Sur le continent, la politique de l’Angleterre devenait singulièrement facile. Elle n’avait pas besoin, comme autrefois, de nous créer des embarras. Spontanément, l’Empereur s’engageait à fond dans les affaires d’Europe sans en retirer d’autre profit que l’honneur. A Londres, on fermait les yeux sur les agrandissemens de la Prusse. Tout semblait bon pour enrayer les progrès de la France. Pourtant, à la longue, l’Angleterre s’alarma de ce marchandage de territoires qui se brassait en Europe. Napoléon III pouvait se faire payer ses bons offices. On parlait de la rive gauche du Rhin, de la Belgique même. Le prince de Bismarck exploita habilement cette inquiétude.
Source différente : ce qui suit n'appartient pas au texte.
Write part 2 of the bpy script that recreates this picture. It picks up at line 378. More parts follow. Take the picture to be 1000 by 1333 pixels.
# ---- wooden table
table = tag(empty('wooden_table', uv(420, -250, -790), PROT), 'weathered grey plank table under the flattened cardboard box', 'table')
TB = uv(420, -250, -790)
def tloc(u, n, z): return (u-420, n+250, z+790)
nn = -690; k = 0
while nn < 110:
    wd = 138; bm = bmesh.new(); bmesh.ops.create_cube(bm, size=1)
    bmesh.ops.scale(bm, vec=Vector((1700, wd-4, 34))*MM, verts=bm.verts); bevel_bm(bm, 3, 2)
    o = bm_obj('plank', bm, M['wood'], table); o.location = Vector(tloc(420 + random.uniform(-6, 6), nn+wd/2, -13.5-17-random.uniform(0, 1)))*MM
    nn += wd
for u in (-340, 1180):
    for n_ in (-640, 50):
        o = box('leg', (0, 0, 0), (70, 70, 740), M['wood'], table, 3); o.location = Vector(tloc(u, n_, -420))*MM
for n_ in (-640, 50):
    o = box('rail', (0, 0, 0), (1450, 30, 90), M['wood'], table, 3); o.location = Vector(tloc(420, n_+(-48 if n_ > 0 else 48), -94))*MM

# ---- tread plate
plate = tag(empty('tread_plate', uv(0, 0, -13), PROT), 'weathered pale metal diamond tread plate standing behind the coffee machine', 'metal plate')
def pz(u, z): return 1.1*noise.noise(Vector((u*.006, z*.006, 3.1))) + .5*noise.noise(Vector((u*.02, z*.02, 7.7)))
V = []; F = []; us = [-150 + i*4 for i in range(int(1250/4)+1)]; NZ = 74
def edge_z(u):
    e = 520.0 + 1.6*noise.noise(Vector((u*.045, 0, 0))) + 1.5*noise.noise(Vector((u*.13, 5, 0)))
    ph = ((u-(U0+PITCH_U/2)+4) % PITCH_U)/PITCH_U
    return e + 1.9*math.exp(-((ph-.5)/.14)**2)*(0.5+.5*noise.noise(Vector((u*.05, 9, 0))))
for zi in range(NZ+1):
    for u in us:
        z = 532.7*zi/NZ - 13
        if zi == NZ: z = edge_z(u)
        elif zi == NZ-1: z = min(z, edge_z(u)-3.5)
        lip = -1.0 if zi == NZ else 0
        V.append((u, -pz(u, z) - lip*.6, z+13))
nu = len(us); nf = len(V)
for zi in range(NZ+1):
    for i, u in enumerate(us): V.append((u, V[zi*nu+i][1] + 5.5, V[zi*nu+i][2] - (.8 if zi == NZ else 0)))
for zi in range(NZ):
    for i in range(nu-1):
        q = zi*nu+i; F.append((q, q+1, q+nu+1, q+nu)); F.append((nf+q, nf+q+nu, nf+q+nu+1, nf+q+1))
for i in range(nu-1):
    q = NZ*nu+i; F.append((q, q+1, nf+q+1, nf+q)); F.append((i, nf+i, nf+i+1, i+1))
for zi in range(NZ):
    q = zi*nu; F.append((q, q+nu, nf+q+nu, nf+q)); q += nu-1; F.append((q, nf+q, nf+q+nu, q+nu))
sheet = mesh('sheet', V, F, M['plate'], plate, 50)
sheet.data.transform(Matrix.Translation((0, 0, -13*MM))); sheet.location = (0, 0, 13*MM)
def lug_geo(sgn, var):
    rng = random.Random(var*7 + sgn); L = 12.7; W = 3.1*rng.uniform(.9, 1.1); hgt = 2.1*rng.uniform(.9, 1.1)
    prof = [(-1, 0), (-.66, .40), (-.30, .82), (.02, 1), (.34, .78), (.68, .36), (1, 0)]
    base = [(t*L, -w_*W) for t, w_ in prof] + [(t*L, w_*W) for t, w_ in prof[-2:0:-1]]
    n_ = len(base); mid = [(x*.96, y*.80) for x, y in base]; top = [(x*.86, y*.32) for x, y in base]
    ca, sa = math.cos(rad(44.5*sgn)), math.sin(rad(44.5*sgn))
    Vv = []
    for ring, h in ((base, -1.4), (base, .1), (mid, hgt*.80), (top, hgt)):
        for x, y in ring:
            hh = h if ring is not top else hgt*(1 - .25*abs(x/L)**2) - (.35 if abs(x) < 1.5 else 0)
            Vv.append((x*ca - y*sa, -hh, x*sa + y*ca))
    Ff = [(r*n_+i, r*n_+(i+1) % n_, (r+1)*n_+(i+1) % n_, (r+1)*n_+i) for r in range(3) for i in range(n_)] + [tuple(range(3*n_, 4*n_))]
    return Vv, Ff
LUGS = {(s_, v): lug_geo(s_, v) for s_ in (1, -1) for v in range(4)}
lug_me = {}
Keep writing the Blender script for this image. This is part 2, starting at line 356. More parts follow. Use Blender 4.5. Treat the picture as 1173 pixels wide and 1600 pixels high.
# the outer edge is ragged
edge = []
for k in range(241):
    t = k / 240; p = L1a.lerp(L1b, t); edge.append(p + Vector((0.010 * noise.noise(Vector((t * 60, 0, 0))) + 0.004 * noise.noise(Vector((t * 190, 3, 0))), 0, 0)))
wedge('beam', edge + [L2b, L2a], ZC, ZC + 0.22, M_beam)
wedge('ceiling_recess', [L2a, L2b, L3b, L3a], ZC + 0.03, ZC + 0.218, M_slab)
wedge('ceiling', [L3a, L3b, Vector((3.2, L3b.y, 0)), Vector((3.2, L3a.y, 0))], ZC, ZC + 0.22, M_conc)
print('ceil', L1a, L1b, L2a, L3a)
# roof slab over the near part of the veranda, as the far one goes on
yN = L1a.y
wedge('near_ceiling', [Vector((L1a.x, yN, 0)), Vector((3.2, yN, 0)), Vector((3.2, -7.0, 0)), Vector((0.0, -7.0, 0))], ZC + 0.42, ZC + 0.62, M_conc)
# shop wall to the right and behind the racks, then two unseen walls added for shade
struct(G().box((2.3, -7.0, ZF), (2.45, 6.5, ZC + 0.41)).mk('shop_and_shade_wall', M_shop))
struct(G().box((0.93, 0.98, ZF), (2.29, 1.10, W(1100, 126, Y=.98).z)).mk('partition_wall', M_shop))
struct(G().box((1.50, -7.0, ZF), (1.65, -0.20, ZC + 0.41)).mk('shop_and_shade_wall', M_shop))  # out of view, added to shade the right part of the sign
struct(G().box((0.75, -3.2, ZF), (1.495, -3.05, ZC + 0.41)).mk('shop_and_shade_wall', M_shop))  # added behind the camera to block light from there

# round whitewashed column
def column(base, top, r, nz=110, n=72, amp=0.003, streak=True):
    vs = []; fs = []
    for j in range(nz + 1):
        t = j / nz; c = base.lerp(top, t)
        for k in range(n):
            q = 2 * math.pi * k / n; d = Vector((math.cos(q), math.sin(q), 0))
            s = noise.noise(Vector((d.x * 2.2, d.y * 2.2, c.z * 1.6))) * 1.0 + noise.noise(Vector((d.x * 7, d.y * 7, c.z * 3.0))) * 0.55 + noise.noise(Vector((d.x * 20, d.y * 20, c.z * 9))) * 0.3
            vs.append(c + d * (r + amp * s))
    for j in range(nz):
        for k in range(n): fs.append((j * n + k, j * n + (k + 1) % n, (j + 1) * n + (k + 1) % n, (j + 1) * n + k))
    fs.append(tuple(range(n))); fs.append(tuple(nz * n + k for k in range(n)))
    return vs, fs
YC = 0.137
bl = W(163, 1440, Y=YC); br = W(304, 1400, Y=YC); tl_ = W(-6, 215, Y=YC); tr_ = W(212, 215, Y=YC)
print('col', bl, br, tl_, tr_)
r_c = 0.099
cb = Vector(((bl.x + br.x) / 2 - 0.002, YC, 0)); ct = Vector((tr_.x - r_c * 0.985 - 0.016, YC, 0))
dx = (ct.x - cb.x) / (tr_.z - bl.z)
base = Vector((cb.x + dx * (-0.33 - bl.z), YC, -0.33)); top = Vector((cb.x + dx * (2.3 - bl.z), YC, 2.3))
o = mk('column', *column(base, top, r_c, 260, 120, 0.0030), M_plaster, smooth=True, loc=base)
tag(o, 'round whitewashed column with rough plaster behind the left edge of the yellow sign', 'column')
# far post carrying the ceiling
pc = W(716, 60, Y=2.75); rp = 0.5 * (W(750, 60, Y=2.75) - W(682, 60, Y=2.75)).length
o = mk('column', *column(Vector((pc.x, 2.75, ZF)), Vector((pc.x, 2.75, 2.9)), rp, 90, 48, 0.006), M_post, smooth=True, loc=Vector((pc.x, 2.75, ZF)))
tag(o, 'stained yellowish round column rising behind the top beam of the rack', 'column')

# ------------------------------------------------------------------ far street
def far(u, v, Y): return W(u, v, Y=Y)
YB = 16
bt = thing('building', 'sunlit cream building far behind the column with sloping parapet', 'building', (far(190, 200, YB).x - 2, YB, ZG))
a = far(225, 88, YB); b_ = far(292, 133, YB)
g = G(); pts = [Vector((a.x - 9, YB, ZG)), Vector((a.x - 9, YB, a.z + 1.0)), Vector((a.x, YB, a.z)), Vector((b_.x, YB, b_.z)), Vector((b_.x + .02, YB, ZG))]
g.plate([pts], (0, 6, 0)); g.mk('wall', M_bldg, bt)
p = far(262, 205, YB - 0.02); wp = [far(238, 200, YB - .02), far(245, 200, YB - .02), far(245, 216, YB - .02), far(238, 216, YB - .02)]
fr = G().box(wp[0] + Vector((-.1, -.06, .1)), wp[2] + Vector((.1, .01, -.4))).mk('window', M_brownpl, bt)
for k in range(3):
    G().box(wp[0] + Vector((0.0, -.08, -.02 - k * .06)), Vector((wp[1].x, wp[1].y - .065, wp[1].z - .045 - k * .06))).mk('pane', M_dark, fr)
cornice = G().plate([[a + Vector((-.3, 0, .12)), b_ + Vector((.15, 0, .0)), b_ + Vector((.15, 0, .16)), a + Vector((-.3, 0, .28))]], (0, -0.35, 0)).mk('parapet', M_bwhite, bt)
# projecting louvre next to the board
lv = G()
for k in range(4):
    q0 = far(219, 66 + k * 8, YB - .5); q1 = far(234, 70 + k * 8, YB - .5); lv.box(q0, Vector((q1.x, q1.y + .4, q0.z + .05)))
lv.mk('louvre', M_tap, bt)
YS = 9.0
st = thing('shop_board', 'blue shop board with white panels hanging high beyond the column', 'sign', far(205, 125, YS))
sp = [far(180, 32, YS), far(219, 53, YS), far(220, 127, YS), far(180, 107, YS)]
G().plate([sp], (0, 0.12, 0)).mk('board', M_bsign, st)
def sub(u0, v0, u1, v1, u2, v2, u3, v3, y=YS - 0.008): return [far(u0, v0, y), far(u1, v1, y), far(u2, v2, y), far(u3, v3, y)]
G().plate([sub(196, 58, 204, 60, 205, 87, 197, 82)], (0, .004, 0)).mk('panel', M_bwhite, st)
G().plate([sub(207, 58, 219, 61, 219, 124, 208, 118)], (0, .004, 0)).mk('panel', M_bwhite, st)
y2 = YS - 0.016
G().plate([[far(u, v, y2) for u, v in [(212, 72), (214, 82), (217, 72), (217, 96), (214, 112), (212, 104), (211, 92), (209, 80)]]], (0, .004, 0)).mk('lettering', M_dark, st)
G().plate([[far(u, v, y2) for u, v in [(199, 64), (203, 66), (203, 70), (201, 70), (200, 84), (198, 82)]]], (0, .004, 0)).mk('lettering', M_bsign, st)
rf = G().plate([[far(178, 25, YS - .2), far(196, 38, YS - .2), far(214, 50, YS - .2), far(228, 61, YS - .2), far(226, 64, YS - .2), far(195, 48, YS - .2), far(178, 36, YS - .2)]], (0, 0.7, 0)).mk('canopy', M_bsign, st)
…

Le cabinet de Londres, prenant au sérieux un projet de partage qui avait été dicté par Bismarck lui-même, ne fit rien, en 1870, pour nous arrêter sur les bords de l’abîme. Au contraire, il nous porta le dernier coup après la défaite, en paralysant les efforts des neutres.

Ce fut une lourde faute. La seule excuse des ministres anglais, c’est que la rapidité de notre chute les prit au dépourvu. Ils n’avaient point eu le temps de modifier leurs maximes de gouvernement. Ils se crurent revenus aux beaux jours de 1815. Sedan leur parut une sorte de Waterloo moins coûteux, dont la Grande-Bretagne devait être la première à recueillir les fruits. N’était-ce pas la tradition nationale ?

Ils se trompaient. La vraie tradition anglaise, celle des Guillaume III et des Pitt, consistait à tenir la balance de l’Europe en empêchant un seul État de prévaloir. Or, derrière la France abattue, se dressait un nouvel État beaucoup plus redoutable. Par l’étendue de son territoire, par l’essor de sa population, par la vigueur d’une renaissance longtemps comprimée, par l’esprit méthodique mis au service de l’industrie, l’Allemagne allait ouvrir une nouvelle et large brèche dans le monopole commercial de l’Angleterre. Celle-ci commettait une erreur semblable à celle du gouvernement de Louis XV, prolongeant au-delà des limites nécessaires la lutte contre la maison d’Autriche. Ses préventions contre nous l’avaient aveuglée. Son intérêt était bien que la France ne fût pas trop forte sur terre et sur mer, mais non qu’elle devînt incapable de contre-balancer ses voisins, et encore moins qu’elle se jetât dans les bras de la Russie.